Give the material once more, word for word, without any images.

begin Recorded information

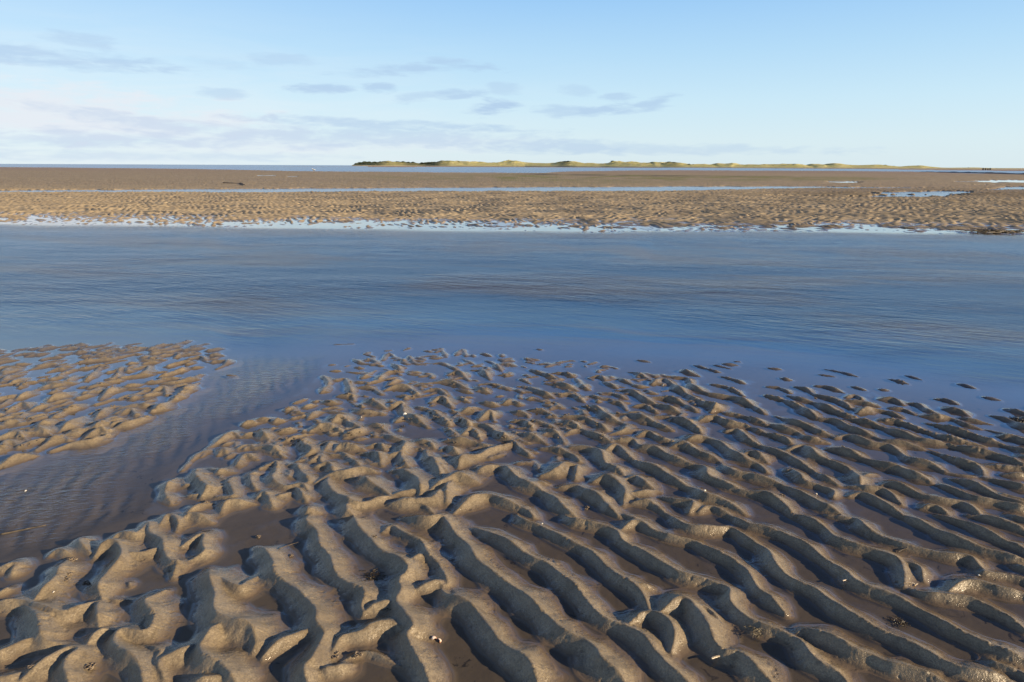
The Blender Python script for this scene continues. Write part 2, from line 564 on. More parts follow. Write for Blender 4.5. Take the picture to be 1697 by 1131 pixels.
def crom(P, k=7):
    P = np.array(P, float)
    if len(P) < 3: return np.array([P[0] + (P[-1] - P[0]) * i / 4 for i in range(5)])
    Q = np.vstack([2 * P[0] - P[1], P, 2 * P[-1] - P[-2]]); out = []
    for i in range(1, len(Q) - 2):
        p0, p1, p2, p3 = Q[i - 1], Q[i], Q[i + 1], Q[i + 2]
        for s in range(k):
            u = s / k
            out.append(0.5 * (2 * p1 + (p2 - p0) * u + (2 * p0 - 5 * p1 + 4 * p2 - p3) * u * u + (3 * p1 - p0 - 3 * p2 + p3) * u ** 3))
    out.append(P[-1]); return np.array(out)
rs = np.random.RandomState(11)
chains = []
for tile, txt in CRESTS.items():
    ox, oy = TX[tile]
    for ln in txt.split('\n'):
        hs, ps = ln.split(':'); hm = float(hs)
        pp = [tuple(float(v) for v in q.split(',')) for q in ps.split()]
        pts = []
        for (u, v) in pp:
            px, py = ox + u / 4.0, oy + v / 4.0
            h = amp(py) * (hm if hm < 1.1 else 1.1 + (hm - 1.1) * .8) * (1.15 if tile == 5 and pp[0][0] < 1330 and pp[0][1] < 850 else 1.0)
            g = gp(px, py, h); pts.append((g[0], g[1], h))
        c = crom(pts)
        d = np.r_[0, np.cumsum(np.hypot(*np.diff(c[:, :2], axis=0).T))]
        L = d[-1]; tp = min(0.06, L * 0.3)
        e = np.minimum(1, 0.45 + 0.55 * np.minimum(d, L - d) / tp)
        vm = np.interp(c[:, 1].mean(), [1.8, 3.0], [.12, .32])
        c[:, 2] *= e * (1 + vm * np.sin(d / 0.024 + rs.rand() * 6) * .6 + vm * .7 * np.sin(d / 0.047 + rs.rand() * 6))
        chains.append(c)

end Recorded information

> Full solution
The Blender Python script for this scene continues. Write part 2, from line 564 on. More parts follow. Write for Blender 4.5. Take the picture to be 1697 by 1131 pixels.
def crom(P, k=7):
    P = np.array(P, float)
    if len(P) < 3: return np.array([P[0] + (P[-1] - P[0]) * i / 4 for i in range(5)])
    Q = np.vstack([2 * P[0] - P[1], P, 2 * P[-1] - P[-2]]); out = []
    for i in range(1, len(Q) - 2):
        p0, p1, p2, p3 = Q[i - 1], Q[i], Q[i + 1], Q[i + 2]
        for s in range(k):
            u = s / k
            out.append(0.5 * (2 * p1 + (p2 - p0) * u + (2 * p0 - 5 * p1 + 4 * p2 - p3) * u * u + (3 * p1 - p0 - 3 * p2 + p3) * u ** 3))
    out.append(P[-1]); return np.array(out)
rs = np.random.RandomState(11)
chains = []
for tile, txt in CRESTS.items():
    ox, oy = TX[tile]
    for ln in txt.split('\n'):
        hs, ps = ln.split(':'); hm = float(hs)
        pp = [tuple(float(v) for v in q.split(',')) for q in ps.split()]
        pts = []
        for (u, v) in pp:
            px, py = ox + u / 4.0, oy + v / 4.0
            h = amp(py) * (hm if hm < 1.1 else 1.1 + (hm - 1.1) * .8) * (1.15 if tile == 5 and pp[0][0] < 1330 and pp[0][1] < 850 else 1.0)
            g = gp(px, py, h); pts.append((g[0], g[1], h))
        c = crom(pts)
        d = np.r_[0, np.cumsum(np.hypot(*np.diff(c[:, :2], axis=0).T))]
        L = d[-1]; tp = min(0.06, L * 0.3)
        e = np.minimum(1, 0.45 + 0.55 * np.minimum(d, L - d) / tp)
        vm = np.interp(c[:, 1].mean(), [1.8, 3.0], [.12, .32])
        c[:, 2] *= e * (1 + vm * np.sin(d / 0.024 + rs.rand() * 6) * .6 + vm * .7 * np.sin(d / 0.047 + rs.rand() * 6))
        chains.append(c)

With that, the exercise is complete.